The news from Nicaragua is grim, though scarcely surprising. An indigenous leader, a man who dared to raise his voice against the Ortega dynasty, has died after three calendar years in the bowels of a state prison. The United Kingdom, ever eager to perform the ritual of diplomatic condemnation, has issued the requisite statement. But let us dispense with the hollow sympathies and ask a more uncomfortable question: does the West actually care about the fate of Nicaragua, or is this merely another opportunity for self-congratulatory moralising?
We are witnessing the slow, grinding death of a nation that once held hope. Daniel Ortega, the former revolutionary turned petty tyrant, has completed the transformation of Nicaragua into a grotesque caricature of the Soviet bloc. Dissidents are jailed, the press is muzzled, and the economy is looted by a family clique. This is not new. This is the familiar arc of late-stage authoritarianism, a pattern we have seen from Rome to Caracas.
The death of this indigenous leader is a single data point in a much larger tragedy.
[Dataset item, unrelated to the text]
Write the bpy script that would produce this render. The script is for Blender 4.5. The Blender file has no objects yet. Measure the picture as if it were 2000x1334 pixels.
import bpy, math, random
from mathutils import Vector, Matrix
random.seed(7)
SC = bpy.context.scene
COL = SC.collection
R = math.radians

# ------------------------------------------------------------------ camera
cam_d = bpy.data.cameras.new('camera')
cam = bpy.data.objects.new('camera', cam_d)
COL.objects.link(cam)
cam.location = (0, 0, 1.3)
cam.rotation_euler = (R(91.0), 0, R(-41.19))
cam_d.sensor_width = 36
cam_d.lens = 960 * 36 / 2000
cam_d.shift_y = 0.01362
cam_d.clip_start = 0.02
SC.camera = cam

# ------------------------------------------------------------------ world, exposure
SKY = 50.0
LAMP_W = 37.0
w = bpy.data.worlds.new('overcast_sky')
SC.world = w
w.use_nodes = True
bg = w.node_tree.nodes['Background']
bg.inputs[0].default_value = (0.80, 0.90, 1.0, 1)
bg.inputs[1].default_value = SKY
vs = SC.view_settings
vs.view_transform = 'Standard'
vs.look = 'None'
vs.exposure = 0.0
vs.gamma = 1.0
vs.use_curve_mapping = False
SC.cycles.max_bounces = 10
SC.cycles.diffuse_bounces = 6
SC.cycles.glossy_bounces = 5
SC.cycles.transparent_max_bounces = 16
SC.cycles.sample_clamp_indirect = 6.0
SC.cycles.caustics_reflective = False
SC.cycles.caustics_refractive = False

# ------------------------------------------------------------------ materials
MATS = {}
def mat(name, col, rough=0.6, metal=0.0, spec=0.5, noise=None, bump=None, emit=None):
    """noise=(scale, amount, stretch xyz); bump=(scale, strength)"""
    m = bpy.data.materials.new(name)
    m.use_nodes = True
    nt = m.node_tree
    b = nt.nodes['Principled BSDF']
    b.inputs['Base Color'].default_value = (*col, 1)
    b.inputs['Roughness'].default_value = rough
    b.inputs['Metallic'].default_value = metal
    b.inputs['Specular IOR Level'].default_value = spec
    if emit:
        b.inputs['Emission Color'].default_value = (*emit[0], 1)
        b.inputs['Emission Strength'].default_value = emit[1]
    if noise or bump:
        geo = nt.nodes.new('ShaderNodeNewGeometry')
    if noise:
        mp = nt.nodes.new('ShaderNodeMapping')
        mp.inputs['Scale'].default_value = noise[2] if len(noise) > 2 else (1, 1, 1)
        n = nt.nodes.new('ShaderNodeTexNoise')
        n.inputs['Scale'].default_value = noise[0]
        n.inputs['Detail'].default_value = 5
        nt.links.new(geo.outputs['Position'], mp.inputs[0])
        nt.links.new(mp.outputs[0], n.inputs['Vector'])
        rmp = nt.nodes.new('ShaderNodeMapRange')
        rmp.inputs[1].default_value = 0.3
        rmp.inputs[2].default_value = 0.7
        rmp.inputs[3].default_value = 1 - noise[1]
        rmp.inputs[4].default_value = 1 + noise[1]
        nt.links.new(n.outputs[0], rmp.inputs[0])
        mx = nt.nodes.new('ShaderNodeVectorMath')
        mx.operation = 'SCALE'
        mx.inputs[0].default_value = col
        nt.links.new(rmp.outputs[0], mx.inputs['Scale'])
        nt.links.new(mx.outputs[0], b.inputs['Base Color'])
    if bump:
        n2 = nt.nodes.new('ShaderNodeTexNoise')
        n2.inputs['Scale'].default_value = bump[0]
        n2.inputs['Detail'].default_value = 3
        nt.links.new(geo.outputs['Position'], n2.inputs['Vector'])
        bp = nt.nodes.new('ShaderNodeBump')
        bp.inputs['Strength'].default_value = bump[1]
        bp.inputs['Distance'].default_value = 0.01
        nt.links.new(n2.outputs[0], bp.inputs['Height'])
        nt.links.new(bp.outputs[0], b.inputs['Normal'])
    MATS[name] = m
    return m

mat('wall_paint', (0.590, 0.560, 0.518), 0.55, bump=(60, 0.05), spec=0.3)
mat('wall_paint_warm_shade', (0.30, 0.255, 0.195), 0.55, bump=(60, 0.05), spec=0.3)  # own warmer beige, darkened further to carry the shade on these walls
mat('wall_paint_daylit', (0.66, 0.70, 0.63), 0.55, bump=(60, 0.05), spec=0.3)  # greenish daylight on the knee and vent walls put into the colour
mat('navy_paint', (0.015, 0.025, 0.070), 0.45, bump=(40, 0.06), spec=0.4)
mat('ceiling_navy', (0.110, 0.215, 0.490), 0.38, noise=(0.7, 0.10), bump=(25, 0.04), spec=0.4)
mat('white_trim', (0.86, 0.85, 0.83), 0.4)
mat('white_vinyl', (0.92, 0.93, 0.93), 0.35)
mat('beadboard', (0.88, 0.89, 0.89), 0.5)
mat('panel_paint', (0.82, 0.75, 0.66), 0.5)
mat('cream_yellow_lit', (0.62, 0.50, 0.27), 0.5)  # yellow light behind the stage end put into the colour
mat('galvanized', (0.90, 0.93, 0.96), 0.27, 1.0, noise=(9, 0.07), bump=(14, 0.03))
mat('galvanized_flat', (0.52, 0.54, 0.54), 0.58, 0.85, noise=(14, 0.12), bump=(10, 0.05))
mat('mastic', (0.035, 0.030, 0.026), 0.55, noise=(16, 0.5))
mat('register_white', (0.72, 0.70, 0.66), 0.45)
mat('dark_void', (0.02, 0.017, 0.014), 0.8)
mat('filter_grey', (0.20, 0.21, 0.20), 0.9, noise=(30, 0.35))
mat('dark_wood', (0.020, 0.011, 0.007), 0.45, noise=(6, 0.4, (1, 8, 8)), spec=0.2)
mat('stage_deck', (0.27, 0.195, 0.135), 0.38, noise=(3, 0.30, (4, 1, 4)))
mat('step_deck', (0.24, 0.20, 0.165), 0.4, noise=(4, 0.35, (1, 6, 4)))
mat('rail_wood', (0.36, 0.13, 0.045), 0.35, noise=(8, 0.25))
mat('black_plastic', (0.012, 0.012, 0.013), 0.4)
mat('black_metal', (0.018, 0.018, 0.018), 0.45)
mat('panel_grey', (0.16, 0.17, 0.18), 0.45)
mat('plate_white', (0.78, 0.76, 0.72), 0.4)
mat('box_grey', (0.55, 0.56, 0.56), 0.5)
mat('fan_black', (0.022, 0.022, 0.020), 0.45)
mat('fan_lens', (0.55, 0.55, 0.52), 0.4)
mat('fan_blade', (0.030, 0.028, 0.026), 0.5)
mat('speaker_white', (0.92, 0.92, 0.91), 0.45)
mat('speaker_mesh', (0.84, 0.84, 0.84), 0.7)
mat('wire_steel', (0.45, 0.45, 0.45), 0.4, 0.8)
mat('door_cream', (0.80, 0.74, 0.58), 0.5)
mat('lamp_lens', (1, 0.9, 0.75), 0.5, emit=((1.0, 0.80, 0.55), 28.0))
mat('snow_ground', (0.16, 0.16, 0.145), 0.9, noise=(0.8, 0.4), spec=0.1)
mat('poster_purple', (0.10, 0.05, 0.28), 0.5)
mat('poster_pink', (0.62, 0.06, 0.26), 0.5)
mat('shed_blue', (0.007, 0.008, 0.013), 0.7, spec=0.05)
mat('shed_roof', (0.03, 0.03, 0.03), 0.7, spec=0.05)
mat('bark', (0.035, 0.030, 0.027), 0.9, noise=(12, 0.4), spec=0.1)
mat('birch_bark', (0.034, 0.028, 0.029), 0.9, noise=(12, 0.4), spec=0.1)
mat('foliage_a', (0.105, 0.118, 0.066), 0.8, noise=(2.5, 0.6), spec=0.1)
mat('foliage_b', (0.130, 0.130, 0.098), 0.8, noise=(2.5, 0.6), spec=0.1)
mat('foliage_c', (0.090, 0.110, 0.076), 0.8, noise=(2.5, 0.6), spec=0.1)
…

He is one of hundreds of political prisoners, many of whom have been tortured or subjected to what can only be described as state-sanctioned neglect. The Ortega regime knows that a dead prisoner causes less trouble than a live one. And yet the international community, including Her Majesty's Government, limits itself to sternly worded press releases.
What would it take for the West to act? Are we waiting for the Nicaraguan people to rise up in a glorious, futile rebellion that will be crushed with Russian or Chinese weapons? Or perhaps we are waiting for the Ortega family to overreach, to nationalise the wrong asset, to offend the wrong corporate interest. That is how these things usually end: not with a moral crusade, but with a commercial dispute.
The intellectual decadence of our era is on full display. We have lost the ability to distinguish between genuine outrage and performative virtue. Condemning Ortega is safe. It costs nothing. It impresses the chattering classes. It fills column inches. But it changes nothing.
Meanwhile, the indigenous communities of Nicaragua, already marginalised, continue to be erased. Their land taken, their leaders murdered, their voices silenced. This is not a footnote to history. It is the main text, the story of how empires and their post-colonial successors devour the weak.
There was a time when the British Empire, for all its sins, believed in the rule of law. We exported parliaments and common law principles. Today, we export press releases and diplomatic notes. We have become a nation of spectators, watching the bonfires of tyranny and tutting from a safe distance.
It is worth recalling that the Victorians, despite their many hypocrisies, understood that a great power could not simply stand by while small nations were crushed. They intervened, often disastrously, but they intervened. We, by contrast, are content to watch and condemn and then move on to the next outrage.
The death of this Nicaraguan indigenous leader is a tragedy. It is also a mirror held up to our own civilisation. What do we see? A West that has lost its nerve, a Britain that has forgotten its purpose, and a world that is slowly but surely sinking into barbarism.
Let the historians record that we had the eloquence to condemn but lacked the will to act. That is our epitaph.